2年前に参加した障がいのある人もそうでない人も一緒にクライミングを楽しむイベントがきっかけでパラスポーツに興味を持ちました。以来、パラクライミングやパラ陸上、車いすラグビーなどパラスポーツの取材を始め、その魅力や凄さを伝えたいという思いを持ち続けてきました。

そんな中始まったこの「伊集院光とらじおとパラスポーツと」
喋りで人の心を動かすプロフェッショナルであり、パラスポーツへの深い情熱を持った伊集院光さんと一緒に「パラスポーツをラジオで伝えよう」というゴールに向かうことは大きな喜びであり、私の心も燃えました。今回、番組ではブラインドサッカーの実況コンテンツを作ることを柱にしました。そのためにまず競技のことを、そして障がいのことを学ぼうということで、伊集院さんと一緒に、誤解を恐れず、体当たりで取材をしてきました。結果、大きな収穫がありました。

ブラインドサッカーは、晴眼者であるゴールキーパーやガイドと視覚障がいのあるプレーヤーが一緒にプレーを作り上げるという特徴があります。「目が見えないから頑張っているとは思っておらず、一人のアスリートとしてリスペクトを持って接している」と話すブラインドサッカー男子日本代表の高田監督。そこに障がいの有る無しの境はありませんでした。ゴールキーパーの和地さんは「視覚障がい者から教わることが多く、お互いの得意、不得意を活かしてフォーローし合うのが普通の感覚になった」と自身の変化を教えてくれました。何が「普通」なのか考えるきっかけになりました。ブラインドサッカーのフィールドはまさに私たちが生きる社会の縮図だと感じています。両者の関わり方やお互いへのリスペクト、そこから生まれるプレーの緻密さに驚きました。

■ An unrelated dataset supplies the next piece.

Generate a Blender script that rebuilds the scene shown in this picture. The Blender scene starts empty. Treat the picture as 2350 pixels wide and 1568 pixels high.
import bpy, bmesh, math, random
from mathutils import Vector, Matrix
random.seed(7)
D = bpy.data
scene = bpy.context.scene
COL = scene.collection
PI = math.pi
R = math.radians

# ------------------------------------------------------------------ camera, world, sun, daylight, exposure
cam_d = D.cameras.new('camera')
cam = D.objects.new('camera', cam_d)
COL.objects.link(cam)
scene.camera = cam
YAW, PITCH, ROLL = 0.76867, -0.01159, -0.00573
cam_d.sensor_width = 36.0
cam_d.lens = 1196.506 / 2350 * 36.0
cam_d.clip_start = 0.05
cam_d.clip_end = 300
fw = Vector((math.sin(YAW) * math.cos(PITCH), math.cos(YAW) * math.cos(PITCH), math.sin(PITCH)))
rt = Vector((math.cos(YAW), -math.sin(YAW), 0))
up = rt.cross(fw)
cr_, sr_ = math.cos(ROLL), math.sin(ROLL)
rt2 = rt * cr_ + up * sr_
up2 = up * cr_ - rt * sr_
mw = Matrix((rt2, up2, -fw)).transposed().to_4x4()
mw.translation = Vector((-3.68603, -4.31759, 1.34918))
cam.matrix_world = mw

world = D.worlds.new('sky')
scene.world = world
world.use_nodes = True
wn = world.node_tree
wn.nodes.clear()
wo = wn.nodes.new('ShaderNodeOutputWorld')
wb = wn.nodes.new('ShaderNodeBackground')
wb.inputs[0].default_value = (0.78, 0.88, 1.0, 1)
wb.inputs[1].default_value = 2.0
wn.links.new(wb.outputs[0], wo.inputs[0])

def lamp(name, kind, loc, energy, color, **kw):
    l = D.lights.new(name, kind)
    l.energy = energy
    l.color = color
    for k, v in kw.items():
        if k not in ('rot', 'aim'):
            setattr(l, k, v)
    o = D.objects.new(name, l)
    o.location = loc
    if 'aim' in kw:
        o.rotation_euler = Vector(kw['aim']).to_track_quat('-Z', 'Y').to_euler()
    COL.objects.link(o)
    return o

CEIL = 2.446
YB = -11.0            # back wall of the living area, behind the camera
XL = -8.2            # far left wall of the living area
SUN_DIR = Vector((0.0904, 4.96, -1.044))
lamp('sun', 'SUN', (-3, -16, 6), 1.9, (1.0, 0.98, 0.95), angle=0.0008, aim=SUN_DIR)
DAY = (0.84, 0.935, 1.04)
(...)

これから作り上げるブラインドサッカーのラジオ中継を通して「こんな凄い選手がいるんだ!」「あんなプレーができるんだ!」ということを聞いている人の頭に描き、伝えることは大きな目標のひとつです。

ただ同時に、取材の中での私たちの「気付き」を多くの方に伝えることできっと、実際の社会がブラインドサッカーのフィールドに近づいていくのではないか、そういった可能性も感じています。私はほぼ毎日、駅のホームで白杖を持った方を見かけます。立ち往生する姿に何もできなかったこともあります。何と声をかけたらいいのか、どんな反応をされるのか、迷っているうちにタイミングを逃していました。しかし、その迷いが取材を通して無くなっていくのを感じています。ブラインドサッカーがきっかけで自分の心が動き、考え方が変わってきました。そんな「きっかけ」がこの番組には詰まっています。

心揺さぶられるプレーの興奮を、そして変わる「きっかけ」を伝えるためにも、まだまだ番組を通して伊集院さんと挑戦したいことがたくさんあります。